● AIM: Find each line holding "picture" and copy it out.

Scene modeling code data
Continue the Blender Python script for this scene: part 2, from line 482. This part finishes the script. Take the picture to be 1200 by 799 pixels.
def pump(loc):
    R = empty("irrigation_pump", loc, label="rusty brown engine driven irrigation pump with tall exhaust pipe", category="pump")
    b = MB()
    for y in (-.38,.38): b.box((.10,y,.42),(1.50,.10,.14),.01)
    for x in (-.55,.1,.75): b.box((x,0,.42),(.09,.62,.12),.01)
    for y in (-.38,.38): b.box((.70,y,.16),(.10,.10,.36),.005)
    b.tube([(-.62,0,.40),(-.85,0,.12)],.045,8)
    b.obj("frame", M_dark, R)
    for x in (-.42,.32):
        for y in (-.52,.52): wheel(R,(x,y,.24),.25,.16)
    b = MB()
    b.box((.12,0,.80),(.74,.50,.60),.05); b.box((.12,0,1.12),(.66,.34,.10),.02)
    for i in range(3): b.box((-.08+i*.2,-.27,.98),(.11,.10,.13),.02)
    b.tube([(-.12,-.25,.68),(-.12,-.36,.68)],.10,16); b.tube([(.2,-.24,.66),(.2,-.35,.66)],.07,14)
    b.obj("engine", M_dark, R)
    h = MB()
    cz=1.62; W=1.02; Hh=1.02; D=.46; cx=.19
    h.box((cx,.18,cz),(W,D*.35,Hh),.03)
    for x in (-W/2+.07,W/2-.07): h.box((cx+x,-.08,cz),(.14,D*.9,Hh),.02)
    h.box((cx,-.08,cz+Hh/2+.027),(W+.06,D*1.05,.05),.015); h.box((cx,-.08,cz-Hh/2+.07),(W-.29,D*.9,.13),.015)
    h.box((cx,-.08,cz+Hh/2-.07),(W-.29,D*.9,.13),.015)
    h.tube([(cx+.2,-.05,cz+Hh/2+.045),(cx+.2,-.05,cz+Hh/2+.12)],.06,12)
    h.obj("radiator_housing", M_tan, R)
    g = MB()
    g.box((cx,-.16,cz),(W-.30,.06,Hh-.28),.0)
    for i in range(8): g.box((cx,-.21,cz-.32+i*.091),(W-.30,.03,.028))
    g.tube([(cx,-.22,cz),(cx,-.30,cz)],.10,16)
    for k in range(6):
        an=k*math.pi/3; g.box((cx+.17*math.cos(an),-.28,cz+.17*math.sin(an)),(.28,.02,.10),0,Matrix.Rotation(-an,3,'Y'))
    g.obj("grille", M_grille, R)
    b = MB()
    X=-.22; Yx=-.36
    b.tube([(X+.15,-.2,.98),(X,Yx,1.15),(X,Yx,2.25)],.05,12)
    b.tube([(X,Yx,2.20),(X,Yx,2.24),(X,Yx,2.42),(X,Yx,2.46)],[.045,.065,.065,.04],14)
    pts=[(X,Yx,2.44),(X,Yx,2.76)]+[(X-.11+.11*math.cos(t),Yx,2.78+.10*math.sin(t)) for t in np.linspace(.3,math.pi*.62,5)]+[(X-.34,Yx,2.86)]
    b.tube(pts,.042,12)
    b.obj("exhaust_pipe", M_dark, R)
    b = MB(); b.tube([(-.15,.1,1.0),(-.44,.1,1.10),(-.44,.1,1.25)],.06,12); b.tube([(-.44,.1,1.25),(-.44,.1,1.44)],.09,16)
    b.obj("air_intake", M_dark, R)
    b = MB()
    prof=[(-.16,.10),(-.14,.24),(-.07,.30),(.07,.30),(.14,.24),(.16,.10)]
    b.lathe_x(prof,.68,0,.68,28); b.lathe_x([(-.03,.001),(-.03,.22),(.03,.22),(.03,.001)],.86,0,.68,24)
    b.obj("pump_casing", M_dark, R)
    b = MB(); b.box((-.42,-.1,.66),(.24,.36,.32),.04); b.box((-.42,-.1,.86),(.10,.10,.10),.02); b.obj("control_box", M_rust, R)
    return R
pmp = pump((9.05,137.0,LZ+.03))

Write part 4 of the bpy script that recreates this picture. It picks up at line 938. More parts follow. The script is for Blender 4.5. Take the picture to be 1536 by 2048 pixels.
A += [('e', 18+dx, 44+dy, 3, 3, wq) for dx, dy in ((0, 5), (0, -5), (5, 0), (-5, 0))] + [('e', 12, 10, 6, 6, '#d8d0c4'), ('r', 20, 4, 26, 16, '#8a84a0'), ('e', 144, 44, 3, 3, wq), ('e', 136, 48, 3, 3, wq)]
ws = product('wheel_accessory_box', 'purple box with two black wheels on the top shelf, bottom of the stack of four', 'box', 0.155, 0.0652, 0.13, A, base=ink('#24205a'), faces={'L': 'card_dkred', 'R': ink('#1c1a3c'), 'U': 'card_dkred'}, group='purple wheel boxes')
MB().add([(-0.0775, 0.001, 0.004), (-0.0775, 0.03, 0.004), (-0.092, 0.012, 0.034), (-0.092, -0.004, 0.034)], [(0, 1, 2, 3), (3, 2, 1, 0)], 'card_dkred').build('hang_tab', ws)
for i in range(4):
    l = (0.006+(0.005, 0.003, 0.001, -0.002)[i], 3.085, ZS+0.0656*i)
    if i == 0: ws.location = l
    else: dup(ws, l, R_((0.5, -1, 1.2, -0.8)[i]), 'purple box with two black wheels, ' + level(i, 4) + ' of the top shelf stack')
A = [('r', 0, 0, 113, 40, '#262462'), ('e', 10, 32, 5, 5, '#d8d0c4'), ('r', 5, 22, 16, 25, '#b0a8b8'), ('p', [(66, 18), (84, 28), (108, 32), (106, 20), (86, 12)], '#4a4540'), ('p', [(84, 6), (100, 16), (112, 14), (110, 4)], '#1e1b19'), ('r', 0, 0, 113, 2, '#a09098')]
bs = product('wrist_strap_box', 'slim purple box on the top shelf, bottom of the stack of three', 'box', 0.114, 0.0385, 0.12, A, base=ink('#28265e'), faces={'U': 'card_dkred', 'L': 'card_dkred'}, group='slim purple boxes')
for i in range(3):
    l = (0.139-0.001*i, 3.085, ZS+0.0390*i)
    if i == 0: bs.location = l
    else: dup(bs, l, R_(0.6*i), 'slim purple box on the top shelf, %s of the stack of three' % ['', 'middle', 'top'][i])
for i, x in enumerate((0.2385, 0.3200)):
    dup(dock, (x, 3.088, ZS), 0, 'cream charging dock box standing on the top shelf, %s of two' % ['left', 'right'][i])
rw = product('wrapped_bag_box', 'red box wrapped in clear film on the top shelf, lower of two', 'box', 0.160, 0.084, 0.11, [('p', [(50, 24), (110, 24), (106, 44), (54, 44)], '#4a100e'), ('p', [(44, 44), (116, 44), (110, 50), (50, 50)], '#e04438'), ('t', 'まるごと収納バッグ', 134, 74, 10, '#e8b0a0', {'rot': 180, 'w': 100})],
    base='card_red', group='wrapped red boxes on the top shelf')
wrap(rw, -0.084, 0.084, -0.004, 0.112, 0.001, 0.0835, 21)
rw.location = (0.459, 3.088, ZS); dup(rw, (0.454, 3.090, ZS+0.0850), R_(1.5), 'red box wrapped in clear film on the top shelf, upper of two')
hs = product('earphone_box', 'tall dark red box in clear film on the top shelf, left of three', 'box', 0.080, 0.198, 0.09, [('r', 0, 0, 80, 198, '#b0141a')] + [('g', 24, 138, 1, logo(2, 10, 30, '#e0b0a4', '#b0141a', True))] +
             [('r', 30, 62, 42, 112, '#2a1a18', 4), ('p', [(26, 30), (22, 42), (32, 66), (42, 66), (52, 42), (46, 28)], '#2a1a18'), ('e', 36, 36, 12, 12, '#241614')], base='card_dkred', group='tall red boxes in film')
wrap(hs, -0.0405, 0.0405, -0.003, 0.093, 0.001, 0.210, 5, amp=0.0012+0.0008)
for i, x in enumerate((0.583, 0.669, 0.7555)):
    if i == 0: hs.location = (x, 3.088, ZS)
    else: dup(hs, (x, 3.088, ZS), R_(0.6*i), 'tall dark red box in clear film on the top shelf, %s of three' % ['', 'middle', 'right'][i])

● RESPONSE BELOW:
Continue the Blender Python script for this scene: part 2, from line 482. This part finishes the script. Take the picture to be 1200 by 799 pixels.
Write part 4 of the bpy script that recreates this picture. It picks up at line 938. More parts follow. The script is for Blender 4.5. Take the picture to be 1536 by 2048 pixels.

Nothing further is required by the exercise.